Brandon and Breanna purchased their 14-acre homestead in 2015 out of a fondness for the wetlands and woods in rural Parrish. Brandon has farming in his blood and happy memories of childhood visits to his grandfather’s commercial farm in Indiana.

“When my grandfather grew up, they didn’t go to the grocery store. They had their pigs, their cows, their own giant gardens. They canned everything. What people are ‘getting back to’ now, they did it because they had to,” Brandon says. “I remember going down in their basement where they kept a massive cellar room, and there were jars lining the whole thing. Everything they ate came from their farmland because they couldn’t call up Kroger and have something delivered to the front gate.”

“At some point I said to Bre, ‘We’re eating a lot of chicken—let’s raise our own. It’s not really cheaper, but it’s so much better.”

Brandon and Breanna felt the calling to raise their family in a similar setting. Still, neither foresaw how their self-sufficiency project would blossom into Four Daughters Farms, raising some of the most highly sought-after poultry and pork from Tampa to Fort Myers. In addition to offering pickup orders, Four Daughters partners with other operations, including Grove Ladder Farm, Gamble Creek Farms, Hunsader Farms, Bearss Groves, and Oikos Food Buyer’s Club to distribute their nose-to-tail, foot-to-beak product line. Over nine years on the property, the White family has continuously invested in expanding and improving their operation, with the highest level of animal care as the key ingredient in their recipe for success.

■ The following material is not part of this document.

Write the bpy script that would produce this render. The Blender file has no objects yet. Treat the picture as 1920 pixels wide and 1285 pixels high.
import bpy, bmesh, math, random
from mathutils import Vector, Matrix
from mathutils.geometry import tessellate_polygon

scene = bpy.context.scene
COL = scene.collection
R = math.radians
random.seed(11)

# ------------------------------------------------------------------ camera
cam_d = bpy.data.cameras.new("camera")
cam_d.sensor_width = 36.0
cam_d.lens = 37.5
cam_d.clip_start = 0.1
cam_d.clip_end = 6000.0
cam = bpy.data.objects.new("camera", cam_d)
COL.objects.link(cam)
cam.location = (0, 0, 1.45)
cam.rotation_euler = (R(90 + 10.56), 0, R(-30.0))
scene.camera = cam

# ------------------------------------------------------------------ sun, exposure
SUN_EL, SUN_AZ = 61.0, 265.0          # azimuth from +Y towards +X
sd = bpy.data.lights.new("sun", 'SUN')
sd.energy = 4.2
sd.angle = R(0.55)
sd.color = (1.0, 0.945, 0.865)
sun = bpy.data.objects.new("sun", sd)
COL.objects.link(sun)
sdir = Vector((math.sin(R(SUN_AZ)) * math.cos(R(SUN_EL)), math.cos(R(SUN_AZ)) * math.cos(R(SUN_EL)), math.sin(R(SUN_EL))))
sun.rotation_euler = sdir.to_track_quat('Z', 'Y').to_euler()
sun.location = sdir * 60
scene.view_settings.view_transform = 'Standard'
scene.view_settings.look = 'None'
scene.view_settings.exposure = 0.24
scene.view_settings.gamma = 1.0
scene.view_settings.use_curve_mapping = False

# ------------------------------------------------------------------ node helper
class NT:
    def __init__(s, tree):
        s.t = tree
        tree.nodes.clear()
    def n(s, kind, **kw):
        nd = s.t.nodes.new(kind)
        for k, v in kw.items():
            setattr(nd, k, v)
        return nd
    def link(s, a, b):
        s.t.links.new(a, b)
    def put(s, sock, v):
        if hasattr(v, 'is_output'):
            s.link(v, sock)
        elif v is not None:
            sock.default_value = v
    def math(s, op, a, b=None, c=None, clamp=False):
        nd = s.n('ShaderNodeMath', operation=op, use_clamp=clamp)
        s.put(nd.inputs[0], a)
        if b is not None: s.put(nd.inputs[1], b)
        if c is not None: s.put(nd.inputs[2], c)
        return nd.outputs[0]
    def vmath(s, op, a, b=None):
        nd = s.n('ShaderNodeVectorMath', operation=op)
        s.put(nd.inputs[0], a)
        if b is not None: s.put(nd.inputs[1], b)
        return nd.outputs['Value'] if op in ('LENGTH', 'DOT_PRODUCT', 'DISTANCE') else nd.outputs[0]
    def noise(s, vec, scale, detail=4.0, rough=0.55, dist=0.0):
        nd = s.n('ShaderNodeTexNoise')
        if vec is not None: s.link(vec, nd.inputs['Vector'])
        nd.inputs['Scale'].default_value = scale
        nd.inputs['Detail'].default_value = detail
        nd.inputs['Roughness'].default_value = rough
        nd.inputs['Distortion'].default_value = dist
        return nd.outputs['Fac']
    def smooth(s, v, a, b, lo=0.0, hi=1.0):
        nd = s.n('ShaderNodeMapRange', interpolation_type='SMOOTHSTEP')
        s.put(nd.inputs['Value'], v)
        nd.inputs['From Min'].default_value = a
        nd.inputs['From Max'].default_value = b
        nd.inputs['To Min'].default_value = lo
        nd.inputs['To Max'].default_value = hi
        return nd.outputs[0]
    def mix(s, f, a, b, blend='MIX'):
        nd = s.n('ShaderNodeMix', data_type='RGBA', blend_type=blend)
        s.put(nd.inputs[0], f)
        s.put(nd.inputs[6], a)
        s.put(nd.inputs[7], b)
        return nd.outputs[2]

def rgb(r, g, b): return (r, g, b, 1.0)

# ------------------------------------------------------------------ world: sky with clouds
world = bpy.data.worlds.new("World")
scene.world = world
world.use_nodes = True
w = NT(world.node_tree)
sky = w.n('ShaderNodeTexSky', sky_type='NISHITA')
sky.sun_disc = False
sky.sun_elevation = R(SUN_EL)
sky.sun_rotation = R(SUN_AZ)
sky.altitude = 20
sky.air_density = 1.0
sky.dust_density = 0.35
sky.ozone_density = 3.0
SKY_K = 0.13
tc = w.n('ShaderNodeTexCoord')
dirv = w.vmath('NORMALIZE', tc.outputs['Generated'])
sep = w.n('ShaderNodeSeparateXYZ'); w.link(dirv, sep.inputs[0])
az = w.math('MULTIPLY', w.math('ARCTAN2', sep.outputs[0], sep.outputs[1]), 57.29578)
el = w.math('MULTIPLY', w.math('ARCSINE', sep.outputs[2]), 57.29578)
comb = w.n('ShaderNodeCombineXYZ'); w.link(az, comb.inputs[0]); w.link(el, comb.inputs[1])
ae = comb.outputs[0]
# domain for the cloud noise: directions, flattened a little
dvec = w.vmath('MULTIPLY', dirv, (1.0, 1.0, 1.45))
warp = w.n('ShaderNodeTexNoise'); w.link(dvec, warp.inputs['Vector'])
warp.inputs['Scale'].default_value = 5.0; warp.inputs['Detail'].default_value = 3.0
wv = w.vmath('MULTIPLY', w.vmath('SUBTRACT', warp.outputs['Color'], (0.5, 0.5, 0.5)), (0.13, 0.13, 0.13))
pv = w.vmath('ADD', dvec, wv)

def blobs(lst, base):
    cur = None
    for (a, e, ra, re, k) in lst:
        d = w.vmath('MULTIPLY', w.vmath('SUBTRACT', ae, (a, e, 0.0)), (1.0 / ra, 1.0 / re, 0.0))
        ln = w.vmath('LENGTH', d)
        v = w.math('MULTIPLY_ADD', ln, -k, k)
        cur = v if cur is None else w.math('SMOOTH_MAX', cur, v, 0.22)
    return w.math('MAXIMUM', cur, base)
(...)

“Yes, our piglets are meat pigs—but at the same time, if a piglet is down, it’s in the house,” Breanna says. “With our first litter, the mom rejected all the piglets. I was up every two hours, feeding them all night, all day. We raised them up for processing, but I think one thing that people don’t understand about farming is it’s not that you just put them out in the field, and then you come see them when it’s time to pick them up for processing. You have to be in it 100 percent.”

The Cornish Cross hens on Four Daughters Farms are raised outdoors in roomy, lightweight hoop houses that move continuously around the property’s shaded groves.

“We make sure that we move the birds as soon as the sun comes up in the mornings so it’s nice and cool, which eliminates a massive amount of stress on them,” Breanna explains. “That way, they’re not walking in the heat. We don’t want to walk in the heat, and we’re not covered in feathers, either, so we’re not going to make them do it!” Four Daughters has the capacity to process and finish their meat products on-site, eliminating other significant stressors of crating and transporting animals prior to harvest. After the sun goes down, the Four Daughters’ six Great Pyrenees begin their night shift, patrolling for predators and keeping the peace across the farm.

“When we put our Thanksgiving turkeys in the field, our oldest dog comes running right up to them,” Breanna says. “He knows that it’s his job to keep them safe, and he’s the happiest thing ever.”

As Brandon and Breanna’s kids grow (you guessed it: four girls, ages 3 to 9), they’re already pitching in, helping to rotate chickens in the pasture and tending the Pekin ducks.

“The most positive part of requiring them to work alongside us is they know where their stuff comes from, far more than any other kids,” Brandon says. “The first time somebody sits down at our table without knowing a whole lot about our kids, it might catch them off guard. Most kids are, like, ‘What is this?’ If it’s pork or beef, our kids ask, ‘Who is this?’”

“And then they’ll say, ‘Oh, they’re so good!’” Breanna adds.

“If you get chicken from the regular grocery store, you notice it’s tough. There’s bruising, and it’s kind of like eating a sponge,” Brandon says. “You can take ours, cook it, and literally cut it apart with a fork. People ask if we brine the meat ahead of time, but we don’t do anything special at all. 3-year-old twins can taste the difference.”

When you buy meat from Four Daughters Farms, you can trust you’re being fed just like a family member.